一方では他人のことに責任を感じることはないと思いながら、でも現実に責任を感じてしまう自分がいるということ、ここに思いを潜めてみましょう。他人のことに責任はないと思うのは、各人はそれぞれ自立していると考えられているからです。自分の子どものことはその責任を負わなければならないのは、子どもはまだ自立しているとは言えないからです。このように「わたしのいのち」は「わたし」が自分で裁量しているという前提で社会は動いていて、法律も政治も経済もみなこの前提の上に構築されています。われらの意識の表層は「わたし」の自立という前提の上に成り立っていますから、他人のことに責任を感じることはないと思うのです。

でもその一方で現に責任を感じてしまう自分がいるのはなぜかといいますと、すでに述べてきましたように、「わたしのいのち」は各自がそれとして自立しているのではなく、他のいのちたちと縦横無尽につながりあっているのであり、その無尽のつながりによってはじめて「わたしのいのち」が成り立っているからです。しかしそのことは意識の深層に沈んでいますから、普段はそんなことを意識せずに暮らしています。ところが何かの折にふれてこの「つながりの感覚」が蘇り、見ず知らずの人のことに責任を感じてしまうのです。これが、何で責任を感じなければならないんだと思いながら、でも感じざるをえない理由です。

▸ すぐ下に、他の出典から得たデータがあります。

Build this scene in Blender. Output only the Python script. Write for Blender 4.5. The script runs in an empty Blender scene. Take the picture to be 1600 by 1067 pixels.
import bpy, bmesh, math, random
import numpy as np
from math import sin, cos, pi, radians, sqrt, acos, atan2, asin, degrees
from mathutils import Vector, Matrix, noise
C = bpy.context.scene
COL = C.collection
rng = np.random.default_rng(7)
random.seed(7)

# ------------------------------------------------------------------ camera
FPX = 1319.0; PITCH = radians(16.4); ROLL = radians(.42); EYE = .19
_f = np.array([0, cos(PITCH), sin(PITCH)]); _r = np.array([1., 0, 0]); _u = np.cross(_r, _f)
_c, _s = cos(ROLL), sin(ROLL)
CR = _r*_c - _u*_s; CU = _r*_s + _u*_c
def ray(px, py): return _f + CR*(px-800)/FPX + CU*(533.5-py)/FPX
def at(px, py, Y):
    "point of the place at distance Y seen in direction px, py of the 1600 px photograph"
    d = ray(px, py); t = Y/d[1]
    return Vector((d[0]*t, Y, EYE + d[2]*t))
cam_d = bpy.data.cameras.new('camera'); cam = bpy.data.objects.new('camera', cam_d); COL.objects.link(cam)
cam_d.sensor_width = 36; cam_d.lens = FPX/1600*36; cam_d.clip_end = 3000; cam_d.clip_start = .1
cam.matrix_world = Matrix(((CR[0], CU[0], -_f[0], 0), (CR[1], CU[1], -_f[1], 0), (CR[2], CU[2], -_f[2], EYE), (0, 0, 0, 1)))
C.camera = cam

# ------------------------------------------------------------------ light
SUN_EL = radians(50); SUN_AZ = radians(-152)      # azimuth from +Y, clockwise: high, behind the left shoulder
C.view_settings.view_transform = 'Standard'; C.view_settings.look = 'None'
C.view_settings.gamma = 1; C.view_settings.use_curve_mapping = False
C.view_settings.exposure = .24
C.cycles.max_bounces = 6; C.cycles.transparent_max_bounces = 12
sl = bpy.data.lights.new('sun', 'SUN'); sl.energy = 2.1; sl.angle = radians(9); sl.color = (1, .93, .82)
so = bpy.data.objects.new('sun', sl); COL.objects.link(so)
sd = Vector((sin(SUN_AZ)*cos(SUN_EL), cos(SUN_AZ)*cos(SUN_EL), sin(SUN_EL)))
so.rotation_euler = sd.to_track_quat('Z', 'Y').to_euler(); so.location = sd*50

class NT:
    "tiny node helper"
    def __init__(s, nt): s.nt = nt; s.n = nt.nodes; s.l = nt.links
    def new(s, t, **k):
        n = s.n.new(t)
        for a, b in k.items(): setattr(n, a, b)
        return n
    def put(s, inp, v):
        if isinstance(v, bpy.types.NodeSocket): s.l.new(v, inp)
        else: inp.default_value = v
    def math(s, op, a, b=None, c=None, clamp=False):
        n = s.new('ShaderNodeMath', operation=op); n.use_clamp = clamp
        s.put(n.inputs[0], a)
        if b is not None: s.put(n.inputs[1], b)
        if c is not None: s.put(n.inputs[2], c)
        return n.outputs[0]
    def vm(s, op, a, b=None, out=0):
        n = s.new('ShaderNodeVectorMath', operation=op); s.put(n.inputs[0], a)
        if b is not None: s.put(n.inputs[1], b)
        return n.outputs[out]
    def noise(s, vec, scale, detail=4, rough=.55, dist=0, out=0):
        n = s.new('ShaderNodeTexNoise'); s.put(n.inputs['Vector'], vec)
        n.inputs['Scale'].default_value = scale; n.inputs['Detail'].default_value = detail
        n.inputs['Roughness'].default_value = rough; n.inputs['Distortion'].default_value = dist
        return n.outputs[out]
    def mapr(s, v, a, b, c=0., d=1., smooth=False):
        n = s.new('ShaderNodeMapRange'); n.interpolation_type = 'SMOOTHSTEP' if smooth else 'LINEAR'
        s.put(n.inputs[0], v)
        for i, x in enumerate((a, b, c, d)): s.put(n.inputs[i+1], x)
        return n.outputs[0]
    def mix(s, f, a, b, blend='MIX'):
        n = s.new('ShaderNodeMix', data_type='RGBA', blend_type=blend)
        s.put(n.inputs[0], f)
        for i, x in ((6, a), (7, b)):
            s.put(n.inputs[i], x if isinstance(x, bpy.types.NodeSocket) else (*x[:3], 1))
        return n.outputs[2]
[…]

思い出すことがあります。プラトンの「イデア論」です。プラトンは「美しいとは何か」を誰かから教えてもらった覚えはないのに、何かを見たときにどうして「ああ、美しい」と感嘆するのかと問い、それにこう答えます。われらはこの世に生まれてくる前に「美のイデア(idea、原型)」を見ていたのだが、この世に生まれたときにそのことをすっかり忘れてしまったのだと。ところが何か美しいものに出あったとき、ふと「美のイデア」を想い起こし、それと照らし合わせて「ああ、美しい」という感嘆の声が出るのだと言うのです。神話的な説明と言わなければなりませんが、しかし的をついているのではないでしょうか。